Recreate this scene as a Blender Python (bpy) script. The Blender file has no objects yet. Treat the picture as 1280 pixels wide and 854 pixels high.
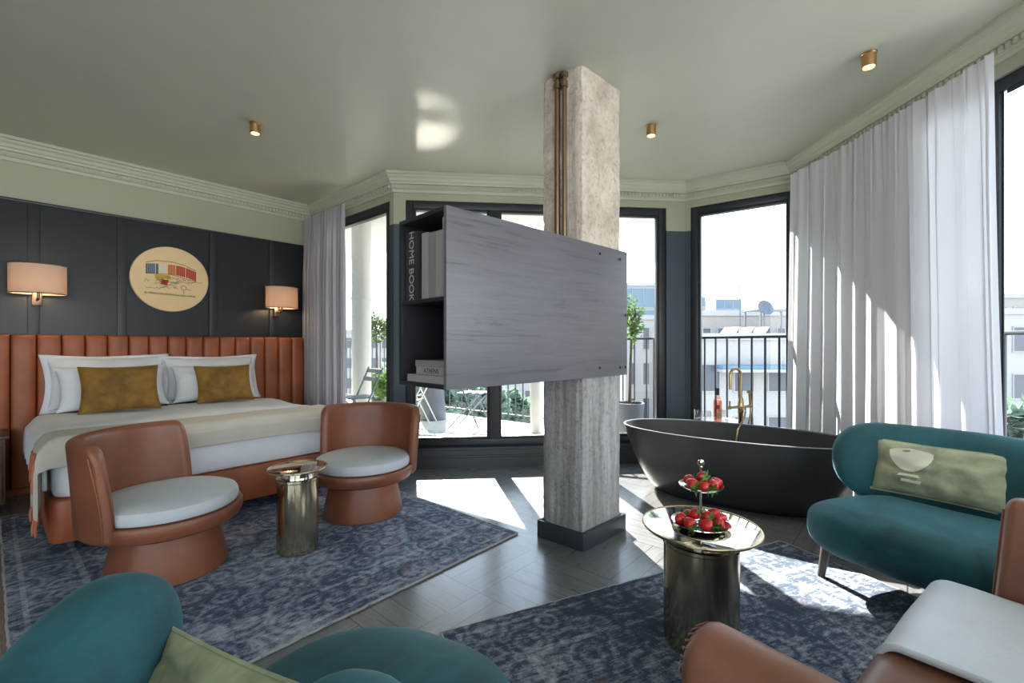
import bpy, bmesh, math, random
from mathutils import Vector, Matrix, noise

PI = math.pi
FOC, CX, HY, CAMH = 569.0, 640.0, 431.0, 1.2
CEIL = 2.84
scene = bpy.context.scene
COL = scene.collection
rnd = random.Random(7)

# ------------------------------------------------------------------ helpers
def px(x, y, Y):
    """point at depth Y metres in front of the viewpoint that a photo position measured"""
    return Vector(((x - CX) / FOC * Y, Y, CAMH - (y - HY) / FOC * Y))

U = Vector((0.656, 0.755, 0)); V = Vector((-0.755, 0.656, 0))
def uv(a, b, z=0.0):
    return U * a + V * b + Vector((0, 0, z))
ROT_U = math.atan2(U.y, U.x)

def lin(c):
    return tuple(((v / 255) / 12.92 if v / 255 <= 0.04045 else ((v / 255 + 0.055) / 1.055) ** 2.4) for v in c) + (1.0,)

def link(o, parent=None):
    COL.objects.link(o)
    if parent is not None:
        o.parent = parent
    return o

def tag(o, label=None, cat=None, group=None, kind=None):
    if label: o['label'] = label
    if cat: o['category'] = cat
    if group: o['group'] = group
    if kind: o['kind'] = kind
    return o

def empty(name, loc=(0, 0, 0), rz=0.0, label=None, cat=None, group=None):
    o = bpy.data.objects.new(name, None)
    o.empty_display_size = 0.05
    o.location = loc; o.rotation_euler = (0, 0, rz)
    link(o)
    return tag(o, label, cat, group)

def obj(name, bm, mats, parent=None, sharp=35, loc=None, rot=None, label=None, cat=None, group=None, kind=None, normals=True):
    if normals:
        bmesh.ops.recalc_face_normals(bm, faces=bm.faces)
    me = bpy.data.meshes.new(name)
    bm.to_mesh(me); bm.free()
    if not isinstance(mats, (list, tuple)): mats = [mats]
    for m in mats: me.materials.append(m)
    for p in me.polygons: p.use_smooth = True
    me.set_sharp_from_angle(angle=math.radians(sharp))
    o = bpy.data.objects.new(name, me)
    if loc is not None: o.location = loc
    if rot is not None: o.rotation_euler = rot
    link(o, parent)
    return tag(o, label, cat, group, kind)

def copy_tree(o, parent=None):
    c = o.copy(); COL.objects.link(c); c.parent = parent
    for ch in list(o.children):
        copy_tree(ch, c)
    return c

def B(): return bmesh.new()

def box(bm, lo, hi, bev=0.0, M=None, mi=0, seg=2):
    t = bmesh.new()
    bmesh.ops.create_cube(t, size=1.0)
    lo, hi = Vector(lo), Vector(hi)
    for v in t.verts:
        v.co = Vector(((lo.x + hi.x) / 2 + v.co.x * (hi.x - lo.x), (lo.y + hi.y) / 2 + v.co.y * (hi.y - lo.y), (lo.z + hi.z) / 2 + v.co.z * (hi.z - lo.z)))
    if bev > 0:
        bmesh.ops.bevel(t, geom=t.edges[:], offset=bev, segments=seg, profile=0.5, affect='EDGES')
    merge(bm, t, M, mi)

def merge(bm, t, M=None, mi=0):
    vm = {}
    for v in t.verts:
        vm[v] = bm.verts.new((M @ v.co) if M is not None else v.co)
    for f in t.faces:
        try:
            nf = bm.faces.new([vm[v] for v in f.verts]); nf.material_index = mi
        except ValueError:
            pass
    t.free()

def bar(bm, p, q, w, d, M=None, mi=0, up=Vector((0, 0, 1))):
    """square bar from p to q"""
    p, q = Vector(p), Vector(q)
    ax = (q - p).normalized()
    if abs(ax.dot(up)) > 0.98: up = Vector((1, 0, 0))
    s = ax.cross(up).normalized(); n = s.cross(ax)
    vs = []
    for e in (p, q):
        for (i, j) in ((-1, -1), (1, -1), (1, 1), (-1, 1)):
            c = e + s * (i * w / 2) + n * (j * d / 2)
            vs.append(bm.verts.new((M @ c) if M is not None else c))
    for f in ((0, 1, 2, 3), (7, 6, 5, 4), (0, 4, 5, 1), (1, 5, 6, 2), (2, 6, 7, 3), (3, 7, 4, 0)):
        bm.faces.new([vs[k] for k in f]).material_index = mi

def tube(bm, pts, r, seg=12, mi=0, cap=True):
    pts = [Vector(p) for p in pts]
    rr = r if isinstance(r, (list, tuple)) else [r] * len(pts)
    rings = []; ref = None
    for i, p in enumerate(pts):
        a = pts[max(i - 1, 0)]; b = pts[min(i + 1, len(pts) - 1)]
        t = (b - a).normalized()
        if ref is None:
            ref = Vector((0, 0, 1)) if abs(t.z) < 0.9 else Vector((1, 0, 0))
        s = t.cross(ref).normalized(); n = s.cross(t).normalized(); ref = n
        rings.append([bm.verts.new(p + (s * math.cos(2 * PI * k / seg) + n * math.sin(2 * PI * k / seg)) * rr[i]) for k in range(seg)])
    for a, b in zip(rings, rings[1:]):
        for k in range(seg):
            bm.faces.new((a[k], a[(k + 1) % seg], b[(k + 1) % seg], b[k])).material_index = mi
    if cap:
        bm.faces.new(rings[0]).material_index = mi
        bm.faces.new(rings[-1][::-1]).material_index = mi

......

# [PROBLEM DETAILS]
Each line from the top of the material through the line containing "from mathutils import Vector, Matrix, noise" should be reproduced exactly; please drop any images.

# [RESPONSE TO THE EXERCISE]
Recreate this scene as a Blender Python (bpy) script. The Blender file has no objects yet. Treat the picture as 1280 pixels wide and 854 pixels high.
import bpy, bmesh, math, random
from mathutils import Vector, Matrix, noise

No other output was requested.